Los acuerdos de La Habana: paz fallida y derrota estratégica
En 2012, el presidente Juan Manuel Santos abre un nuevo diálogo con las FARC en La Habana, no sin antes apurar una estrategia represiva extrema, que incluyó el asesinato de Alfonso Cano, máximo dirigente de la guerrilla en noviembre de 2011. Higuita disecciona lo negociado en Cuba y llega a la conclusión de que ninguna concesión se hizo por el gobierno en el sentido de moderar su deriva neoliberal. Se trataba sólo de desmovilizar y desarmar a las FARC, ofreciendo a cambio algunas contrapartidas en materia de liberación de presos y derechos políticos en las que ha habido un grado de incumplimiento notable.
El resultado es que el proyecto histórico de las FARC ha sido derrotado. Las que nacieron en 1964, en un mundo bipolar, para combatir la explotación secular de los campesinos colombianos, no pudieron resistir la larga y enconada lucha con un enemigo muy superior en efectivos, dispuesto a todo, y capaz además de movilizar a su favor, con sus poderosos medios de propaganda, a una parte importante del país. No se augura tampoco un futuro brillante al partido político que emerge de la disolución de las FARC, menguado de fuerzas, dividido, y enfrentado a una intensa manipulación en su contra de la opinión pública.
Resumiendo lo ocurrido, puede decirse que las clases propietarias de Colombia tienen dos tendencias que se identifican en su objetivo de eliminar la insurgencia, pero en los últimos tiempos se dividieron los papeles. Así, el sector financiero (Santos) combinó la acción militar con el dialogo, y cuando eso condujo al desarme de las FARC, el sector latifundista (Duque) completó la tarea haciendo trizas lo acordado.
La única opción en esta coyuntura extremadamente difícil tal vez sea, según Higuita, tratar de constituir un amplio movimiento social que integre a todos los perjudicados por las políticas de los sucesivos gobiernos: indígenas, campesinos desposeídos o desplazados y proletariado urbano precarizado, un movimiento, en palabras del autor, “de carácter nacional, amplio, pluriétnico y diverso, más horizontal que vertical, que aglutine y articule las históricas reivindicaciones del campo con las de las ciudades.” Es ésta una labor difícil, pero impostergable.

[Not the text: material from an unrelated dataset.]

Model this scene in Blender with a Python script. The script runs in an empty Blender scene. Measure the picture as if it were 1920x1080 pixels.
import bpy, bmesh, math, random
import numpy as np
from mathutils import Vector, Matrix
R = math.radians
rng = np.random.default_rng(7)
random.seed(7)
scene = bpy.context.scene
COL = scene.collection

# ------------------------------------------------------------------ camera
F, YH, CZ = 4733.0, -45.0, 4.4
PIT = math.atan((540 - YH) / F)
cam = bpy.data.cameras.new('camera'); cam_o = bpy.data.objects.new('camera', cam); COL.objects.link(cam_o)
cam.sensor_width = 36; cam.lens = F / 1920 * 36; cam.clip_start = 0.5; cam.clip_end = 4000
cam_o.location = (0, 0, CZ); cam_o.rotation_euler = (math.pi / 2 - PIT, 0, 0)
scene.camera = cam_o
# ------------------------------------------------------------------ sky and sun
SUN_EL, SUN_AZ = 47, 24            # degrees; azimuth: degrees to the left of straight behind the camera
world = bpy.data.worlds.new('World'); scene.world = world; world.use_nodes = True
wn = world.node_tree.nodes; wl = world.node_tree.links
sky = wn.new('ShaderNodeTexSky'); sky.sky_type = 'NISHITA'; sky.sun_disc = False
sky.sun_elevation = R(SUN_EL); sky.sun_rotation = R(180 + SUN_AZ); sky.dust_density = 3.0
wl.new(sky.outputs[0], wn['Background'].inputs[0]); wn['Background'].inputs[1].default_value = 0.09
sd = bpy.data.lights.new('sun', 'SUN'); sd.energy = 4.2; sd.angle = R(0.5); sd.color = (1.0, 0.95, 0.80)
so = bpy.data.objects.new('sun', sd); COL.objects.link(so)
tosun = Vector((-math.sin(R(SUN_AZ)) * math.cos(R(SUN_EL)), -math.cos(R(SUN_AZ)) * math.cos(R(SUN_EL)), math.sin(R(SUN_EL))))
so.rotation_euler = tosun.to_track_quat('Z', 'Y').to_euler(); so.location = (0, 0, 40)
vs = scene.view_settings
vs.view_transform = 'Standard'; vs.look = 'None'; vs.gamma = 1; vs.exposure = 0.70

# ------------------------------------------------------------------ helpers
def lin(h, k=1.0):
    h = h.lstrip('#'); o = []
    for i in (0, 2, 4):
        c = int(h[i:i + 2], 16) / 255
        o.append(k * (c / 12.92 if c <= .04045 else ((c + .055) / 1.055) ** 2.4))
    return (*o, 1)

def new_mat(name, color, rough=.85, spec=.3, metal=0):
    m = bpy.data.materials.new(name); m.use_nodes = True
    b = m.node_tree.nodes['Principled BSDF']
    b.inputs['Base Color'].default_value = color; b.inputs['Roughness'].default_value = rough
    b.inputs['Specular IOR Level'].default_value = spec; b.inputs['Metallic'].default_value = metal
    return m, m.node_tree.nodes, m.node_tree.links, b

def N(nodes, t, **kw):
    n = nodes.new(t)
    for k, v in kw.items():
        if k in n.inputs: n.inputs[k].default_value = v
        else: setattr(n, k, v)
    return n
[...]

Hay que agradecer a Oto Higuita y Ediciones Dyskolo todo el trabajo que fructifica en El fracaso de los acuerdos de paz en Colombia. El libro nos aporta datos y reflexiones imprescindibles para romper el muro de desinformación que tejen los mass media y atisbar, en su sucia y sangrienta complejidad, los manejos de una oligarquía que lleva siglos imponiéndose por el terror y el engaño.